>>>
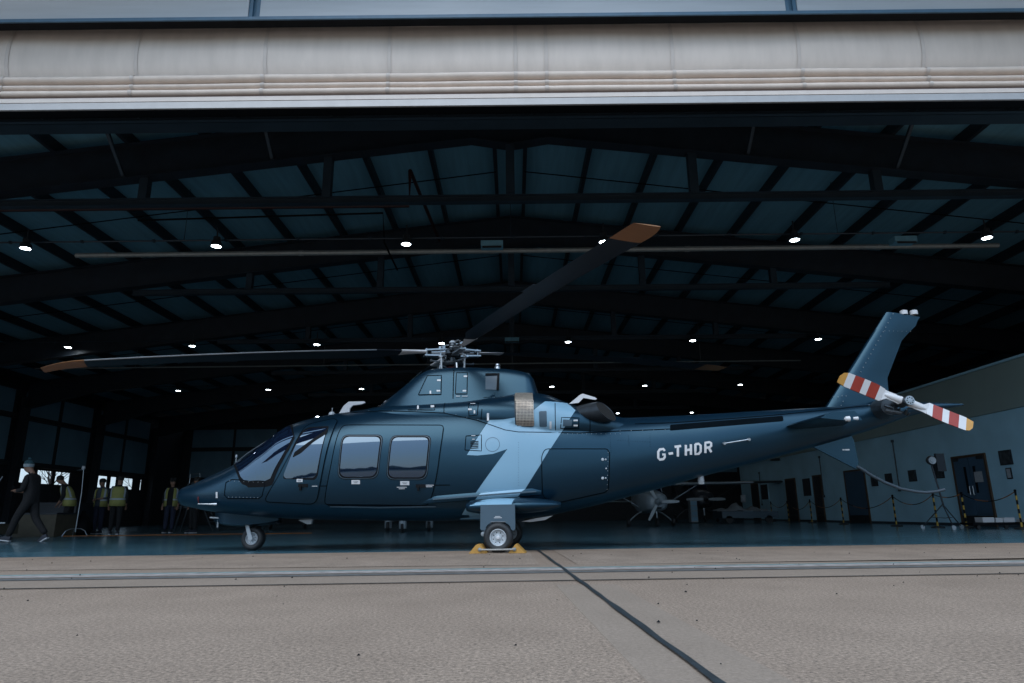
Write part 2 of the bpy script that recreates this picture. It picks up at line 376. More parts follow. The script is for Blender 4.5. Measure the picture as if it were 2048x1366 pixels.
# ---- hangar shell
H = thing('hangar', 'large steel portal frame hangar with dark ridged roof, open at the front', 'hangar', (0, 29, 0))
frames = [FR0 + BAY * k for k in range(-1, NFR - 1)]
XE = 24.13
for k, y in enumerate(frames):
    for sg in (-1, 1):
        b = MB()
        zt0, zt1 = rz_(0) - .005, rz_(XE) - .005
        # web, flanges, apex and eaves haunch
        for (xa, da), (xb, db) in (((0, 1.14), (.9, .875)), ((.9, .875), (16.8, .875)), ((16.8, .875), (21, .90)), ((21, .90), (XE, 1.3))):
            xs = [xa, xb]
            for yy0, yy1, top in ((y - .012, y + .012, None),):
                b.hexa([(sg * xa, yy0, rz_(xa) - da), (sg * xb, yy0, rz_(xb) - db), (sg * xb, yy1, rz_(xb) - db), (sg * xa, yy1, rz_(xa) - da),
                        (sg * xa, yy0, rz_(xa) - .03), (sg * xb, yy0, rz_(xb) - .03), (sg * xb, yy1, rz_(xb) - .03), (sg * xa, yy1, rz_(xa) - .03)])
            b.hexa([(sg * xa, y - .16, rz_(xa) - da - .032), (sg * xb, y - .16, rz_(xb) - db - .032), (sg * xb, y + .16, rz_(xb) - db - .032), (sg * xa, y + .16, rz_(xa) - da - .032),
                    (sg * xa, y - .16, rz_(xa) - da), (sg * xb, y - .16, rz_(xb) - db), (sg * xb, y + .16, rz_(xb) - db), (sg * xa, y + .16, rz_(xa) - da)])
        b.hexa([(0, y - .16, zt0 - .024), (sg * XE, y - .16, zt1 - .024), (sg * XE, y + .16, zt1 - .024), (0, y + .16, zt0 - .024),
                (0, y - .16, zt0), (sg * XE, y - .16, zt1), (sg * XE, y + .16, zt1), (0, y + .16, zt0)])
        b.build('rafter', M['steel'], H)
        c = MB(); x = sg * 24.2
        c.box(x - .22, x - .19, y - .15, y + .15, 0, 6.4).box(x + .19, x + .22, y - .15, y + .15, 0, 6.4).box(x - .19, x + .19, y - .015, y + .015, 0, 6.4)
        c.build('column', M['steel'], H)
    if k > 0:
        t = MB(); t.ibeam((-12.1, y + .02, 7.457), (12.1, y + .02, 7.457), .17, .17, .02); t.build('tie_beam', M['steel_b'], H)
        for x in (-8.39, -4.2, 4.2, 8.39):
            p = MB(); p.bar((x, y + .02, 7.545), (x, y + .02, rz_(x) - .905), .19, .19); p.build('strut', M['steel_b'], H)
        p = MB(); p.bar((0, y - .03, 7.545), (0, y - .03, rz_(0) - 1.17), .20, .20); p.build('strut', M['steel_b'], H)
# purlins
for sg in (-1, 1):
    for i in range(15):
        x = sg * (.41 + 1.69 * i); p = MB(); z = rz_(x)
        p.box(x - .05, x + .05, frames[0] + .9, YB, z + .002, z + .29); p.build('purlin', M['steel'], H)
# roof sheets, one per bay and slope
yy = [frames[0] + .7] + frames[1:] + [YB]
for i in range(len(yy) - 1):
    for sg in (-1, 1):
        b = MB(); x1 = sg * 24.9
        b.hexa([(0, yy[i], rz_(0) + .295), (x1, yy[i], rz_(24.9) + .295), (x1, yy[i + 1], rz_(24.9) + .295), (0, yy[i + 1], rz_(0) + .295),
                (0, yy[i], rz_(0) + .42), (x1, yy[i], rz_(24.9) + .42), (x1, yy[i + 1], rz_(24.9) + .42), (0, yy[i + 1], rz_(0) + .42)])
        b.build('roof_sheet', M['roof'], H)
# sag rods in the roof plane (thin wires)
for k in range(1, 6):
    ym = frames[k] + BAY * .5
    for sg in (-1, 1):
        b = MB(); b.tube([(sg * .4, ym, rz_(.4) - .03), (sg * 23.5, ym + .4, rz_(23.5) - .03)], .017, 5); b.build('sag_rod', M['black'], H)
# kicker braces from purlins to the rafter flange
for k in (1, 2, 3):
    for x in (-8.86, -5.48, 5.48, 8.86):
        b = MB(); b.bar((x, frames[k] + .04, rz_(x) - .85), (x, frames[k] + 1.1, rz_(x) + .02), .07, .07); b.build('brace', M['steel_b'], H)
        if k == 1:
            b = MB(); b.bar((x, frames[k] - .04, rz_(x) - .85), (x, frames[k] - 1.1, rz_(x) + .02), .07, .07); b.build('brace', M['steel_b'], H)
# back wall
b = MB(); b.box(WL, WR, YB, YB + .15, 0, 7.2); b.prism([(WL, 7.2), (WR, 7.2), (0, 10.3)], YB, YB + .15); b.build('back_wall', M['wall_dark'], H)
for i in range(7):
    x = -23.8 + i * 6.8
    for z0, z1 in ((3.3, 5.2), (5.5, 6.8)):
        for q in (0, 1):
            b = MB(); b.box(x + q * 3.2, x + q * 3.2 + 3.0, YB - .03, YB - .004, z0, z1); b.build('wall_panel', M['liner'], H)
# right wall
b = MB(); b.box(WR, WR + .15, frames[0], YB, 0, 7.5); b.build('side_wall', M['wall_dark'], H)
for k in range(2, 6):
    for q in range(2):
        y0 = frames[k] + .3 + q * 3.05
        b = MB(); b.box(WR - .03, WR - .004, y0, y0 + 2.8, 4.7, 6.8); b.build('wall_panel', M['liner'], H)
# left wall with strip windows; solid pieces around the openings
wins = []
for k in range(2, 6):
    y = frames[k]
    for a, c in ((.0, .10), (.20, 1.80), (2.05, 3.30), (3.45, 4.75)) if k != 5 else ((.75, 1.95), (2.2, 2.9), (3.55, 4.75), (5.55, 5.8)):
        wins.append((y + a, y + c))
ZS, ZH = 2.23, 2.98
edges = [frames[0] - .15] + [e for w in wins for e in w] + [YB]
b = MB()
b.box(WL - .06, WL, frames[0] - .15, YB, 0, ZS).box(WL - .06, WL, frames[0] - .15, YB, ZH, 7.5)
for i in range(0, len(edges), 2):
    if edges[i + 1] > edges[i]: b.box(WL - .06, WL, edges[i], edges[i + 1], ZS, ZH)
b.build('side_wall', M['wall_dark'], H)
for (y0, y1) in wins:
    f = MB(); t = .04
    f.box(WL - .05, WL + .01, y0, y0 + t, ZS, ZH).box(WL - .05, WL + .01, y1 - t, y1, ZS, ZH).box(WL - .05, WL + .01, y0 + t, y1 - t, ZS, ZS + t).box(WL - .05, WL + .01, y0 + t, y1 - t, ZH - t, ZH)
    fo = f.build('window', M['black'], H)
    p = MB(); p.box(WL - .04, WL - .035, y0 + t, y1 - t, ZS + t, ZH - t); p.build('pane', M['glass'], fo)
for k in range(2, 6):
    y = frames[k]
    for q in range(2):
        y0 = y + .4 + q * 2.92
        for z0, z1 in ((3.3, 5.30), (5.58, 6.7)):
            b = MB(); b.box(WL + .004, WL + .03, y0, y0 + 2.6, z0, z1); b.build('wall_panel', M['liner'], H)
        b = MB(); b.box(WL + .004, WL + .03, y0, y0 + 2.6, .3, 2.1); b.build('wall_panel', M['wall_dark'], H)
    for z in (3.14, 5.44, 6.8):
        b = MB(); b.box(WL + .004, WL + .17, y + .19, y + BAY - .19, z - .10, z + .10); b.build('girt', M['steel'], H)
# front gable: cladding panels, joints, trim
YC = 8.546
xs = [-24.9, -19, -11.8, -3.84, 4.27, 12.1, 19, 24.9]
for a, c in zip(xs[:-1], xs[1:]):
    b = MB(); b.prism([(a + .09, 7.763), (c - .09, 7.763), (c - .09, rz_(c) + .40)] + ([(0, rz_(0) + .40)] if a < 0 < c else []) + [(a + .09, rz_(a) + .40)], YC, YC + .1)
    b.build('cladding_panel', M['clad'], H)
for x in xs[1:-1]:
    b = MB(); zt = rz_(x) + .38
    b.box(x - .085, x - .03, YC + .015, YC + .1, 7.763, zt).box(x + .03, x + .085, YC + .015, YC + .1, 7.763, zt).box(x - .03, x + .03, YC + .05, YC + .1, 7.763, zt)
    b.build('cladding_joint', M['trim'], H)
b = MB(); b.box(-24.9, 24.9, YC - .045, YC - .018, 7.705, 7.759); b.build('drip_trim', M['trim'], H)
b = MB(); b.box(-24.9, 24.9, YC - .017, YC + .14, 7.709, 7.759); b.build('trim_gap_shade', M['black'], H)  # black strip paints in the shade of the gap below the trim
for x0, x1 in ((-24.9, -23.2), (23.2, 24.9)):
    b = MB(); b.box(x0, x1, YC + .1, YC + .3, 0, 7.70); b.build('jamb', M['clad'], H)
b = MB(); b.box(-23.2, 23.2, 9.42, 9.57, 7.092, 10.15); b.build('lintel', M['black'], H)
b = MB(); b.box(-23.2, 23.2, YC + .14, 9.42, 8.157, 8.27); b.build('soffit', M['black'], H)

# ---- folded fabric door under the lintel
D = thing('fabric_hangar_door', 'pale grey fabric fold-up door raised in horizontal pleats at the hangar mouth', 'hangar door', (0, 9.0, 6.4))
seams = [-23.2, -21.3, -19.2, -17.2, -15.2, -13.1, -11.1, -9.6, -7.7, -5.73, -3.74, -1.84, .10, .57, 2.51, 4.45, 6.36, 8.3, 10.2, 12.2, 14.3, 16.3, 18.4, 20.7, 23.2]
def curtain_prof(kind):
    if kind == 'flat':
        P = []
        for i in range(13):
            t = i / 12; z = 7.917 - t * .875
            P.append((8.925 - .07 * math.sin(t * math.pi) + (.044 * ((t - .8) / .2) ** 2 if t > .8 else 0), z))
        return P
    z0, z1, dep = kind
    return [(8.925 - dep * max(0, math.sin(math.pi * i / 13)) ** .38, z0 + (z1 - z0) * (i / 13)) for i in range(14)]
PLEATS = ((7.03, 6.905, .10), (6.885, 6.80, .075), (6.78, 6.665, .10))
def pleat(name, prof, m):
    for a, c in zip(seams[:-1], seams[1:]):
        b = MB(); rows = []
        for i in range(7):
            x = a + .005 + (c - a - .010) * i / 6
            w = .009 * math.sin(x * 1.45 + prof[0][1] * 6) + .006 * math.sin(x * 3.6)
            rows.append([(x, y + w, z + .4 * w) for y, z in prof])
        b.grid(rows); b.build(name, M[m], D, smooth='all')
pleat('curtain_panel', curtain_prof('flat'), 'fabric')
for q in PLEATS: pleat('pleat', curtain_prof(q), 'fold')
for x in seams[1:-1]:
    b = MB(); w = .028
    for prof in [curtain_prof('flat')] + [curtain_prof(q) for q in PLEATS]:
        wv = .009 * math.sin(x * 1.45 + prof[0][1] * 6) + .006 * math.sin(x * 3.6)
        b.grid([[(x - w, y + wv - .010, z + .4 * wv), (x + w, y + wv - .010, z + .4 * wv)] for y, z in prof])
    b.build('seam_tape', M['seam'], D, smooth='all')
b = MB(); b.box(-23.2, 23.2, 8.82, 9.04, 6.589, 6.623); b.build('pleat_shelf', M['redpipe'], D)
b = MB(); b.box(-23.2, 23.2, 8.78, 9.04, 6.516, 6.585); b.build('bottom_flange', M['seam'], D)
b = MB(); b.box(-23.2, 23.2, 8.786, 8.823, 6.40, 6.509); b.build('bottom_rail', M['alu'], D)
b = MB(); b.box(-23.2, 23.2, 8.827, 8.97, 6.408, 6.509); b.build('rail_web', M['black'], D)
b = MB(); b.box(-23.2, 23.2, 8.925, 8.98, 7.902, 7.939); b.build('top_rail', M['seam'], D)
b = MB(); b.box(-23.2, 23.2, 9.03, 9.36, 6.626, 7.880); b.build('curtain_back', M['black'], D)
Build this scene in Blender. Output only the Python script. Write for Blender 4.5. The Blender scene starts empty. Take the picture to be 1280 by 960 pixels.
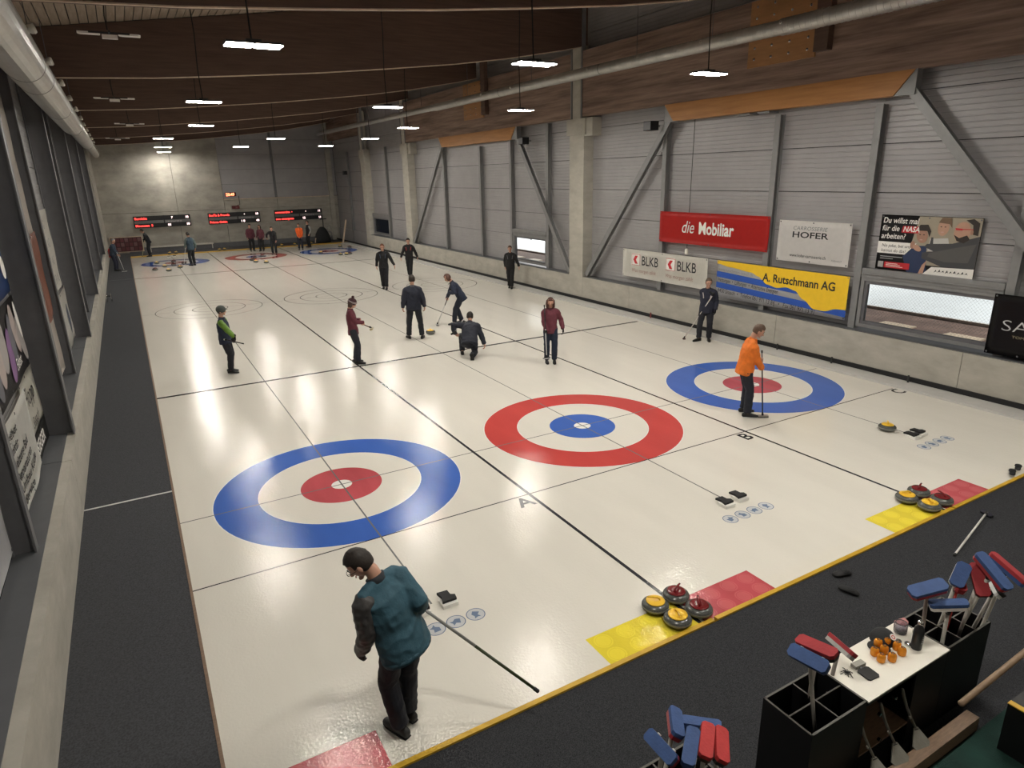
import bpy, bmesh, math, random
from mathutils import Vector, Matrix, noise

random.seed(7)
SC = bpy.context.scene
COL = SC.collection
V = Vector
PI = math.pi

# ---------------------------------------------------------------- camera
cam_d = bpy.data.cameras.new('camera')
cam_d.sensor_width = 36.0
cam_d.lens = 823.38 / 1280 * 36.0
cam_d.clip_start = 0.05
cam_d.clip_end = 300
cam = bpy.data.objects.new('camera', cam_d)
COL.objects.link(cam)
yaw, pitch, roll = -0.51347, -0.30740, -0.02427
fw = V((-math.sin(yaw) * math.cos(pitch), math.cos(yaw) * math.cos(pitch), math.sin(pitch)))
rt = V((math.cos(yaw), math.sin(yaw), 0))
up = rt.cross(fw)
rt2 = rt * math.cos(roll) + up * math.sin(roll)
up2 = rt2.cross(fw)
cam.matrix_world = Matrix(((rt2.x, up2.x, -fw.x, -2.2218), (rt2.y, up2.y, -fw.y, -9.3687), (rt2.z, up2.z, -fw.z, 4.4954), (0, 0, 0, 1)))
SC.camera = cam

# ---------------------------------------------------------------- world and exposure
w = bpy.data.worlds.new('night')
SC.world = w
w.use_nodes = True
w.node_tree.nodes['Background'].inputs[0].default_value = (0.02, 0.022, 0.03, 1)
w.node_tree.nodes['Background'].inputs[1].default_value = 0.3
SC.view_settings.view_transform = 'Standard'
SC.view_settings.look = 'None'
SC.view_settings.gamma = 1
SC.view_settings.use_curve_mapping = False
SC.view_settings.exposure = 0.0
LAMP_POWER = 238.0
RINK_LIGHT = 2100.0

# ---------------------------------------------------------------- materials
def mat(name, col, rough=0.6, metal=0.0, var=0.0, scale=6.0, bump=0.0, bscale=40.0, emit=None, es=0.0,
        stretch=(1, 1, 1), trans=0.0, ior=1.45, alpha=1.0, coat=0.0, col2=None, detail=4, sheen=0.0, spec=0.5, rvar=0.0):
    m = bpy.data.materials.new(name)
    m.use_nodes = True
    nt = m.node_tree
    b = nt.nodes['Principled BSDF']
    c = (*col, 1)
    b.inputs['Base Color'].default_value = c
    b.inputs['Roughness'].default_value = rough
    b.inputs['Metallic'].default_value = metal
    b.inputs['IOR'].default_value = ior
    b.inputs['Transmission Weight'].default_value = trans
    b.inputs['Coat Weight'].default_value = coat
    b.inputs['Specular IOR Level'].default_value = spec
    if sheen: b.inputs['Sheen Weight'].default_value = sheen
    if emit:
        b.inputs['Emission Color'].default_value = (*emit, 1)
        b.inputs['Emission Strength'].default_value = es
    if var or bump or rvar or col2:
        tc = nt.nodes.new('ShaderNodeTexCoord')
        mp = nt.nodes.new('ShaderNodeMapping')
        mp.inputs['Scale'].default_value = stretch
        nt.links.new(tc.outputs['Object'], mp.inputs[0])
        if var or col2 or rvar:
            n = nt.nodes.new('ShaderNodeTexNoise')
            n.inputs['Scale'].default_value = scale
            n.inputs['Detail'].default_value = detail
            n.inputs['Roughness'].default_value = 0.6
            nt.links.new(mp.outputs[0], n.inputs['Vector'])
            r = nt.nodes.new('ShaderNodeValToRGB')
            r.color_ramp.elements[0].position = 0.3
            r.color_ramp.elements[1].position = 0.7
            lo = col2 if col2 else tuple(x * (1 - var) for x in col)
            hi = col if col2 else tuple(min(1, x * (1 + var)) for x in col)
            r.color_ramp.elements[0].color = (*lo, 1)
            r.color_ramp.elements[1].color = (*hi, 1)
            nt.links.new(n.outputs['Fac'], r.inputs[0])
            nt.links.new(r.outputs[0], b.inputs['Base Color'])
            if rvar:
                mr = nt.nodes.new('ShaderNodeMapRange')
                mr.inputs['To Min'].default_value = rough - rvar
                mr.inputs['To Max'].default_value = rough + rvar
                nt.links.new(n.outputs['Fac'], mr.inputs['Value'])
                nt.links.new(mr.outputs[0], b.inputs['Roughness'])
        if bump:
            n2 = nt.nodes.new('ShaderNodeTexNoise')
            n2.inputs['Scale'].default_value = bscale
            n2.inputs['Detail'].default_value = 3
            nt.links.new(mp.outputs[0], n2.inputs['Vector'])
            bp = nt.nodes.new('ShaderNodeBump')
            bp.inputs['Strength'].default_value = min(1, bump)
            bp.inputs['Distance'].default_value = 0.01
            nt.links.new(n2.outputs['Fac'], bp.inputs['Height'])
            nt.links.new(bp.outputs[0], b.inputs['Normal'])
    return m

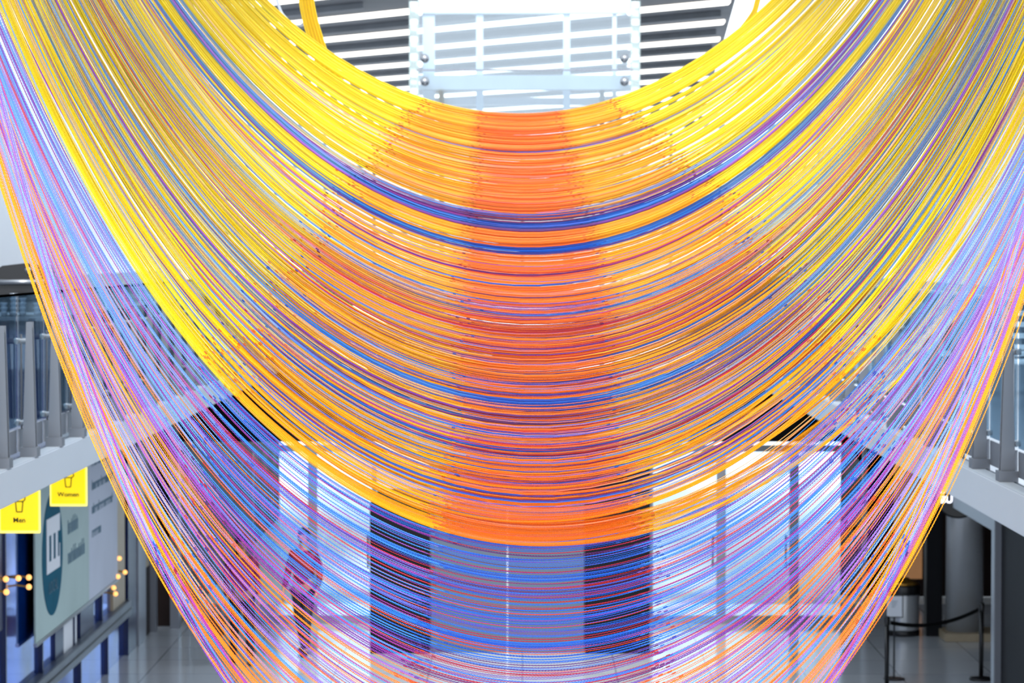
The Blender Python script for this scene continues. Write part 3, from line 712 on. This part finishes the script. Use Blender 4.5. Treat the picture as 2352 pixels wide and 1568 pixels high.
<<<
_WHAT IS ASKED:_
Pull out every line in the material above where "Python" occurs.

_THE COMPLETED TASK:_
Build this scene in Blender. Output only the Python script. Write for Blender 4.5. The Blender scene starts empty. Take the picture to be 1280 by 960 pixels.
The Blender Python script for this scene continues. Write part 3, from line 712 on. This part finishes the script. Use Blender 4.5. Treat the picture as 2352 pixels wide and 1568 pixels high.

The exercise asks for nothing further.